_Brief_
Leave out the pictures and copy each record below exactly.

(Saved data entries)

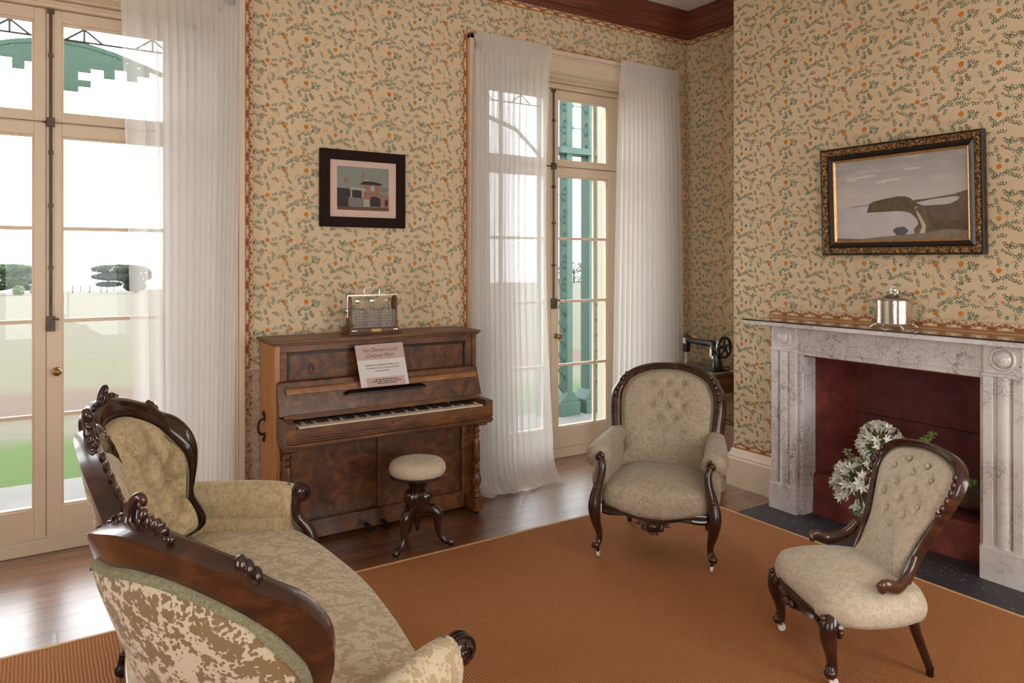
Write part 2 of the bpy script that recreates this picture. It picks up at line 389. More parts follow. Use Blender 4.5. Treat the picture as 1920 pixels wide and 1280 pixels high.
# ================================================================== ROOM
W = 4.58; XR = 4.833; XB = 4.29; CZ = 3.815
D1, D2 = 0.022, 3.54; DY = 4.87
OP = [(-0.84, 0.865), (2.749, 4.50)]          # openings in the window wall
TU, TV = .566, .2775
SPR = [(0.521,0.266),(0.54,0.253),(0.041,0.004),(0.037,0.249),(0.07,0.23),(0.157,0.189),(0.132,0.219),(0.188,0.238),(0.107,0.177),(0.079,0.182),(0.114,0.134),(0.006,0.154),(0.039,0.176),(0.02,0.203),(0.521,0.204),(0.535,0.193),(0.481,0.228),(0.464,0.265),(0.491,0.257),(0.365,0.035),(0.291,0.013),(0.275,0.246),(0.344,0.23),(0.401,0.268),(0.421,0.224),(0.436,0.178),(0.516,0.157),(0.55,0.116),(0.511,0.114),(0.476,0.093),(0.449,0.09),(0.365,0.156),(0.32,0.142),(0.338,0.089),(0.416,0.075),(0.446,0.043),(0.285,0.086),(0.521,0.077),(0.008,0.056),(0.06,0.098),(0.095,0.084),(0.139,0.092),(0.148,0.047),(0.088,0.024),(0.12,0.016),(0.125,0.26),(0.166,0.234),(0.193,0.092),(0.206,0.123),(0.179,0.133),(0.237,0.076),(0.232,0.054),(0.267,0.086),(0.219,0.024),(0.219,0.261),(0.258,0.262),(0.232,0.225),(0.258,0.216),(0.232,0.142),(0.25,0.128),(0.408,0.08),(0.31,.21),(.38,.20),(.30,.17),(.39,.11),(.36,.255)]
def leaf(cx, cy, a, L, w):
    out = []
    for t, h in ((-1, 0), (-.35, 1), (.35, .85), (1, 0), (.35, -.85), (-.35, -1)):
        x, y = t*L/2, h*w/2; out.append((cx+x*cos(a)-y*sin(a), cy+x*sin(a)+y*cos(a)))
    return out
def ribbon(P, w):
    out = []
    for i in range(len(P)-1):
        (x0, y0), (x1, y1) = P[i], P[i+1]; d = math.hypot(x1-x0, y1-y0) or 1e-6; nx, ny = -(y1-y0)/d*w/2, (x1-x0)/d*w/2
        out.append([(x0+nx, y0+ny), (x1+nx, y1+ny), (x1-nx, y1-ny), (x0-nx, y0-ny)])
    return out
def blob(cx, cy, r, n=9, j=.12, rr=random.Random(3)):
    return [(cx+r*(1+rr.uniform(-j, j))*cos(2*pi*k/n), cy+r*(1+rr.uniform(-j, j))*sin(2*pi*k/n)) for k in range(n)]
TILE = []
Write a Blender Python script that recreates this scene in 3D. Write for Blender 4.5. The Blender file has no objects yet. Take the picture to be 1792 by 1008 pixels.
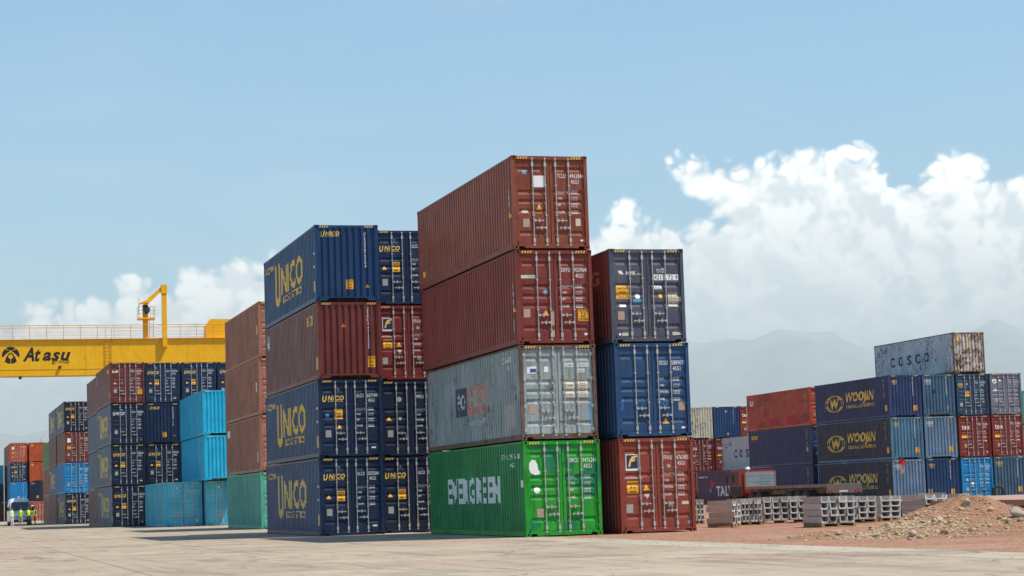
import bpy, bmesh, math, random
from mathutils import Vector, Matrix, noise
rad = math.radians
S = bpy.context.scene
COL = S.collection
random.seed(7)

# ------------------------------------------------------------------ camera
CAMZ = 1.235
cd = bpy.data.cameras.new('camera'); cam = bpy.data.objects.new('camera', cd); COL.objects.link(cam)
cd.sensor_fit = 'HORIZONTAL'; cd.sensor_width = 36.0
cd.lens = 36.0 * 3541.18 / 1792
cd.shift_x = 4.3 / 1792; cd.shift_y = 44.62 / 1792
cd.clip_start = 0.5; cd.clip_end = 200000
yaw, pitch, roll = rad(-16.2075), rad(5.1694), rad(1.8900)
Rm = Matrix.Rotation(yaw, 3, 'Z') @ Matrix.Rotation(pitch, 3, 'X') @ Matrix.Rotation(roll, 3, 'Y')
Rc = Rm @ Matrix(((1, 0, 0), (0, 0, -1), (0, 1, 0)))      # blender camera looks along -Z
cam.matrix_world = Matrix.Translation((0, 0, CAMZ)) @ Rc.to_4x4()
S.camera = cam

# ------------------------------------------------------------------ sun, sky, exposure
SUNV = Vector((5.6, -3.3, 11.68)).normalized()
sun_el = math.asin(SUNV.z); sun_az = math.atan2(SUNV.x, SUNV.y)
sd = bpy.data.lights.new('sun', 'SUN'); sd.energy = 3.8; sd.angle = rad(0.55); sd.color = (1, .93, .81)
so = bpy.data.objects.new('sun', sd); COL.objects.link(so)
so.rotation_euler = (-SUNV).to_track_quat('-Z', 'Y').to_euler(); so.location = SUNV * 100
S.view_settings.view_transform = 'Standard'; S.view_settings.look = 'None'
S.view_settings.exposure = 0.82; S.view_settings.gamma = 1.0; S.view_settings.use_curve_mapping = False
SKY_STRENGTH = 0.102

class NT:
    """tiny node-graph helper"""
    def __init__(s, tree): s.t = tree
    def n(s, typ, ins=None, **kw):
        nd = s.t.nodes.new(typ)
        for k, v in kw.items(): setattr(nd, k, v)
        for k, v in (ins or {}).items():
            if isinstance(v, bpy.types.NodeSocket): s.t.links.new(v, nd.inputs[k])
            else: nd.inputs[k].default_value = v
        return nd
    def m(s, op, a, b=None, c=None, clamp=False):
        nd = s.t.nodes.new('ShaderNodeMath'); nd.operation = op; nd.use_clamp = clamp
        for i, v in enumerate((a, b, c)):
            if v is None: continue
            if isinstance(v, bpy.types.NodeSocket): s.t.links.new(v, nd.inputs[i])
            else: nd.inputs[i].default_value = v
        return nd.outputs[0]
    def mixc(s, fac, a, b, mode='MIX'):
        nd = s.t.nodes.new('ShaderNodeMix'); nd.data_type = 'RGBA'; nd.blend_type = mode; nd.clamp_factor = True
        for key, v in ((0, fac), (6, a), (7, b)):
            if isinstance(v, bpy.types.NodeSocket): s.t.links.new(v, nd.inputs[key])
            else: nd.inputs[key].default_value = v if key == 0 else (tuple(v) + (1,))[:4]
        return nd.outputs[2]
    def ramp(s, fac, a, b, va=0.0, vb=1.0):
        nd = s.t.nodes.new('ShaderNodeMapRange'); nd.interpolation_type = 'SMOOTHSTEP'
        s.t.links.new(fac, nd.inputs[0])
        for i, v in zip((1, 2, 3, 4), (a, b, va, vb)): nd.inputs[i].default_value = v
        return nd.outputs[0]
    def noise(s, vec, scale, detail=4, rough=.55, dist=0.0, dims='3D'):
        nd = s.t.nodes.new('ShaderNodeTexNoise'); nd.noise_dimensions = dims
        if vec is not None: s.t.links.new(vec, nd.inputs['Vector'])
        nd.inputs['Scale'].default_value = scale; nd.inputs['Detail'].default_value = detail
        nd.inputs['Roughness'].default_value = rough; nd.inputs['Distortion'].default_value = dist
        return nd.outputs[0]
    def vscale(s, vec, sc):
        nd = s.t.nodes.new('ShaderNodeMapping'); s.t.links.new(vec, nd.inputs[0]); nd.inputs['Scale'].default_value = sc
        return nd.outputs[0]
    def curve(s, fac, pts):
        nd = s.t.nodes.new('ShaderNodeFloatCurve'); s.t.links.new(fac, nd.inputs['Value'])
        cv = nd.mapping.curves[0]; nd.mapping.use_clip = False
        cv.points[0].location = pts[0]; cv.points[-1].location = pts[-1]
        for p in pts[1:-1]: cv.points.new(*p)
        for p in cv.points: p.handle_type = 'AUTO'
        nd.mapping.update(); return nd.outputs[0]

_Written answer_
Write part 2 of the bpy script that recreates this picture. It picks up at line 389. More parts follow. Use Blender 4.5. Treat the picture as 1920 pixels wide and 1280 pixels high.
# ================================================================== ROOM
W = 4.58; XR = 4.833; XB = 4.29; CZ = 3.815
D1, D2 = 0.022, 3.54; DY = 4.87
OP = [(-0.84, 0.865), (2.749, 4.50)]          # openings in the window wall
TU, TV = .566, .2775
SPR = [(0.521,0.266),(0.54,0.253),(0.041,0.004),(0.037,0.249),(0.07,0.23),(0.157,0.189),(0.132,0.219),(0.188,0.238),(0.107,0.177),(0.079,0.182),(0.114,0.134),(0.006,0.154),(0.039,0.176),(0.02,0.203),(0.521,0.204),(0.535,0.193),(0.481,0.228),(0.464,0.265),(0.491,0.257),(0.365,0.035),(0.291,0.013),(0.275,0.246),(0.344,0.23),(0.401,0.268),(0.421,0.224),(0.436,0.178),(0.516,0.157),(0.55,0.116),(0.511,0.114),(0.476,0.093),(0.449,0.09),(0.365,0.156),(0.32,0.142),(0.338,0.089),(0.416,0.075),(0.446,0.043),(0.285,0.086),(0.521,0.077),(0.008,0.056),(0.06,0.098),(0.095,0.084),(0.139,0.092),(0.148,0.047),(0.088,0.024),(0.12,0.016),(0.125,0.26),(0.166,0.234),(0.193,0.092),(0.206,0.123),(0.179,0.133),(0.237,0.076),(0.232,0.054),(0.267,0.086),(0.219,0.024),(0.219,0.261),(0.258,0.262),(0.232,0.225),(0.258,0.216),(0.232,0.142),(0.25,0.128),(0.408,0.08),(0.31,.21),(.38,.20),(.30,.17),(.39,.11),(.36,.255)]
def leaf(cx, cy, a, L, w):
    out = []
    for t, h in ((-1, 0), (-.35, 1), (.35, .85), (1, 0), (.35, -.85), (-.35, -1)):
        x, y = t*L/2, h*w/2; out.append((cx+x*cos(a)-y*sin(a), cy+x*sin(a)+y*cos(a)))
    return out
def ribbon(P, w):
    out = []
    for i in range(len(P)-1):
        (x0, y0), (x1, y1) = P[i], P[i+1]; d = math.hypot(x1-x0, y1-y0) or 1e-6; nx, ny = -(y1-y0)/d*w/2, (x1-x0)/d*w/2
        out.append([(x0+nx, y0+ny), (x1+nx, y1+ny), (x1-nx, y1-ny), (x0-nx, y0-ny)])
    return out
def blob(cx, cy, r, n=9, j=.12, rr=random.Random(3)):
    return [(cx+r*(1+rr.uniform(-j, j))*cos(2*pi*k/n), cy+r*(1+rr.uniform(-j, j))*sin(2*pi*k/n)) for k in range(n)]
TILE = []
Write a Blender Python script that recreates this scene in 3D. Write for Blender 4.5. The Blender file has no objects yet. Take the picture to be 1792 by 1008 pixels.
import bpy, bmesh, math, random
from mathutils import Vector, Matrix, noise
rad = math.radians
S = bpy.context.scene
COL = S.collection
random.seed(7)

# ------------------------------------------------------------------ camera
CAMZ = 1.235
cd = bpy.data.cameras.new('camera'); cam = bpy.data.objects.new('camera', cd); COL.objects.link(cam)
cd.sensor_fit = 'HORIZONTAL'; cd.sensor_width = 36.0
cd.lens = 36.0 * 3541.18 / 1792
cd.shift_x = 4.3 / 1792; cd.shift_y = 44.62 / 1792
cd.clip_start = 0.5; cd.clip_end = 200000
yaw, pitch, roll = rad(-16.2075), rad(5.1694), rad(1.8900)
Rm = Matrix.Rotation(yaw, 3, 'Z') @ Matrix.Rotation(pitch, 3, 'X') @ Matrix.Rotation(roll, 3, 'Y')
Rc = Rm @ Matrix(((1, 0, 0), (0, 0, -1), (0, 1, 0)))      # blender camera looks along -Z
cam.matrix_world = Matrix.Translation((0, 0, CAMZ)) @ Rc.to_4x4()
S.camera = cam

# ------------------------------------------------------------------ sun, sky, exposure
SUNV = Vector((5.6, -3.3, 11.68)).normalized()
sun_el = math.asin(SUNV.z); sun_az = math.atan2(SUNV.x, SUNV.y)
sd = bpy.data.lights.new('sun', 'SUN'); sd.energy = 3.8; sd.angle = rad(0.55); sd.color = (1, .93, .81)
so = bpy.data.objects.new('sun', sd); COL.objects.link(so)
so.rotation_euler = (-SUNV).to_track_quat('-Z', 'Y').to_euler(); so.location = SUNV * 100
S.view_settings.view_transform = 'Standard'; S.view_settings.look = 'None'
S.view_settings.exposure = 0.82; S.view_settings.gamma = 1.0; S.view_settings.use_curve_mapping = False
SKY_STRENGTH = 0.102

class NT:
    """tiny node-graph helper"""
    def __init__(s, tree): s.t = tree
    def n(s, typ, ins=None, **kw):
        nd = s.t.nodes.new(typ)
        for k, v in kw.items(): setattr(nd, k, v)
        for k, v in (ins or {}).items():
            if isinstance(v, bpy.types.NodeSocket): s.t.links.new(v, nd.inputs[k])
            else: nd.inputs[k].default_value = v
        return nd
    def m(s, op, a, b=None, c=None, clamp=False):
        nd = s.t.nodes.new('ShaderNodeMath'); nd.operation = op; nd.use_clamp = clamp
        for i, v in enumerate((a, b, c)):
            if v is None: continue
            if isinstance(v, bpy.types.NodeSocket): s.t.links.new(v, nd.inputs[i])
            else: nd.inputs[i].default_value = v
        return nd.outputs[0]
    def mixc(s, fac, a, b, mode='MIX'):
        nd = s.t.nodes.new('ShaderNodeMix'); nd.data_type = 'RGBA'; nd.blend_type = mode; nd.clamp_factor = True
        for key, v in ((0, fac), (6, a), (7, b)):
            if isinstance(v, bpy.types.NodeSocket): s.t.links.new(v, nd.inputs[key])
            else: nd.inputs[key].default_value = v if key == 0 else (tuple(v) + (1,))[:4]
        return nd.outputs[2]
    def ramp(s, fac, a, b, va=0.0, vb=1.0):
        nd = s.t.nodes.new('ShaderNodeMapRange'); nd.interpolation_type = 'SMOOTHSTEP'
        s.t.links.new(fac, nd.inputs[0])
        for i, v in zip((1, 2, 3, 4), (a, b, va, vb)): nd.inputs[i].default_value = v
        return nd.outputs[0]
    def noise(s, vec, scale, detail=4, rough=.55, dist=0.0, dims='3D'):
        nd = s.t.nodes.new('ShaderNodeTexNoise'); nd.noise_dimensions = dims
        if vec is not None: s.t.links.new(vec, nd.inputs['Vector'])
        nd.inputs['Scale'].default_value = scale; nd.inputs['Detail'].default_value = detail
        nd.inputs['Roughness'].default_value = rough; nd.inputs['Distortion'].default_value = dist
        return nd.outputs[0]
    def vscale(s, vec, sc):
        nd = s.t.nodes.new('ShaderNodeMapping'); s.t.links.new(vec, nd.inputs[0]); nd.inputs['Scale'].default_value = sc
        return nd.outputs[0]
    def curve(s, fac, pts):
        nd = s.t.nodes.new('ShaderNodeFloatCurve'); s.t.links.new(fac, nd.inputs['Value'])
        cv = nd.mapping.curves[0]; nd.mapping.use_clip = False
        cv.points[0].location = pts[0]; cv.points[-1].location = pts[-1]
        for p in pts[1:-1]: cv.points.new(*p)
        for p in cv.points: p.handle_type = 'AUTO'
        nd.mapping.update(); return nd.outputs[0]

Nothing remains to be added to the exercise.